▶ [Problem details]:
Each line from the beginning of the data below through the line containing "SC = bpy.context.scene" should be repeated exactly, please.

▶ [Data lines]:
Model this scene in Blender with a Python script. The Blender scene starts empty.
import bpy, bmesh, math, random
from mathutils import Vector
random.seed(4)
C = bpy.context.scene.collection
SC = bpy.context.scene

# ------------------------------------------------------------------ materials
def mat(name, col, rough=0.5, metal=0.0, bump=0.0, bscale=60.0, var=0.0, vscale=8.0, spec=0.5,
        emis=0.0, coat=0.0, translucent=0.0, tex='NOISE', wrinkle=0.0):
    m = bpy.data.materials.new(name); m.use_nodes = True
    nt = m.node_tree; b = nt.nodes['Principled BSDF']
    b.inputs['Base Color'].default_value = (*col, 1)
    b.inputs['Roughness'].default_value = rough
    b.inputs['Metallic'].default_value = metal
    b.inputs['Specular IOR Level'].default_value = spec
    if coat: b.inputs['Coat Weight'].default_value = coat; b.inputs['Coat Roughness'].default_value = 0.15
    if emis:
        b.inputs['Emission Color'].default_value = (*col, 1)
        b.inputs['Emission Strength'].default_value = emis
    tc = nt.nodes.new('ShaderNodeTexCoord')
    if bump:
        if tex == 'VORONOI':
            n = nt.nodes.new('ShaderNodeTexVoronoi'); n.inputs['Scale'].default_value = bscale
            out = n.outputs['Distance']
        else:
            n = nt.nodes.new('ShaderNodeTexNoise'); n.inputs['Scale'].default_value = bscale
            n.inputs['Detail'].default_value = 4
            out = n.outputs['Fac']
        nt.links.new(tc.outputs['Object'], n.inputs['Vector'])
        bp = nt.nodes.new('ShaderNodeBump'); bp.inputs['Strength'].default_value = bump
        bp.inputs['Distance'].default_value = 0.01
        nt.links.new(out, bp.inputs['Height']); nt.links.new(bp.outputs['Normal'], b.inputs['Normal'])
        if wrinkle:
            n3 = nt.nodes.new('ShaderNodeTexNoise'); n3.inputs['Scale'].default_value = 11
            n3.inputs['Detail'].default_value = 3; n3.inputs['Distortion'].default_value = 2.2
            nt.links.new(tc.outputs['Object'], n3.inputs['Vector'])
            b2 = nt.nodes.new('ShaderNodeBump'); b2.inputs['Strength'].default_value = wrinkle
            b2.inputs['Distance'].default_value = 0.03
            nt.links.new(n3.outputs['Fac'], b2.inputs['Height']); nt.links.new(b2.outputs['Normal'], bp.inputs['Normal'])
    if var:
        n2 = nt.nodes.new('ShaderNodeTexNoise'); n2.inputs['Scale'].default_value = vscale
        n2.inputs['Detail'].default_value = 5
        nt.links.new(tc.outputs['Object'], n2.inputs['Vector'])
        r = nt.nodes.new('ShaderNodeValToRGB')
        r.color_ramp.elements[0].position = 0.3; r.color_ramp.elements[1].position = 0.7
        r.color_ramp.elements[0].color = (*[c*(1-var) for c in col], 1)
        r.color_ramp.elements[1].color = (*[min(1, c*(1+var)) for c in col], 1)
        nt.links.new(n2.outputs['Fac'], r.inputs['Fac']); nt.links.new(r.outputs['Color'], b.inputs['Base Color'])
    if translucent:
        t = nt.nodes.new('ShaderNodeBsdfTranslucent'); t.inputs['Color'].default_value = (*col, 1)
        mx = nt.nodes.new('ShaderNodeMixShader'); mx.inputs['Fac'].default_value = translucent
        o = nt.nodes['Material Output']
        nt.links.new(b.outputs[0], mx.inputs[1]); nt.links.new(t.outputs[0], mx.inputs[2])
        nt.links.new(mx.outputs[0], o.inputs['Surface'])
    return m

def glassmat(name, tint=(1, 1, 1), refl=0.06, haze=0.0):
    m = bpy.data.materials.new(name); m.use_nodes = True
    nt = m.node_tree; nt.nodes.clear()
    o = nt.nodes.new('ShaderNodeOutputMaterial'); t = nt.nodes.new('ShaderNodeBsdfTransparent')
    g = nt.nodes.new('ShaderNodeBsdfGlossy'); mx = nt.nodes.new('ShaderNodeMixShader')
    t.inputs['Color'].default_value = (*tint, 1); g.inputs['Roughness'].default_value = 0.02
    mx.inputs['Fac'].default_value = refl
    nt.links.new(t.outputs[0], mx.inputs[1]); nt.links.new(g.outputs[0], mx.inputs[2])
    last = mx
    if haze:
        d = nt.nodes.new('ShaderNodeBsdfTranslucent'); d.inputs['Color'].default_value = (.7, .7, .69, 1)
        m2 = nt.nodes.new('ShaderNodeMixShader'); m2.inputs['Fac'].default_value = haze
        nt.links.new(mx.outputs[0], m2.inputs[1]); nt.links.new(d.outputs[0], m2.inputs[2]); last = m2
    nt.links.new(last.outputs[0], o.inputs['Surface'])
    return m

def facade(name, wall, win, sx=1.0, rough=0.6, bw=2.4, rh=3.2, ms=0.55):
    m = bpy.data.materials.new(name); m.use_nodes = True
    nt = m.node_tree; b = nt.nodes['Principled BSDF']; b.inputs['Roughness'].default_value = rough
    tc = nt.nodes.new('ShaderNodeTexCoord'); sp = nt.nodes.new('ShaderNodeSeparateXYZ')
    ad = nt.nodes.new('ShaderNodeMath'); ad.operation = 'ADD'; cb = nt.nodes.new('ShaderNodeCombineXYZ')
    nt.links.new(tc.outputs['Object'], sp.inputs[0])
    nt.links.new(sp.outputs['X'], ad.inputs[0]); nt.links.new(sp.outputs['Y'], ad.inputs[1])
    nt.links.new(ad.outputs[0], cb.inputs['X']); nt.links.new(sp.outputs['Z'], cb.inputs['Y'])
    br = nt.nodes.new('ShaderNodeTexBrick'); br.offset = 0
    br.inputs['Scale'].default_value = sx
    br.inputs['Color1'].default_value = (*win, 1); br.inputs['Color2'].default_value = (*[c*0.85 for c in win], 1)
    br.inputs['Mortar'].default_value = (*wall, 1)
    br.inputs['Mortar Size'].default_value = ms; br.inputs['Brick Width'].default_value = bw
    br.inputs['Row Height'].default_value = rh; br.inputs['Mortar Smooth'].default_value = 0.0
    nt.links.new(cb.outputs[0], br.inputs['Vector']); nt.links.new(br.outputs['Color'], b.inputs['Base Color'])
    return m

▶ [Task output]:
Model this scene in Blender with a Python script. The Blender scene starts empty.
import bpy, bmesh, math, random
from mathutils import Vector
random.seed(4)
C = bpy.context.scene.collection
SC = bpy.context.scene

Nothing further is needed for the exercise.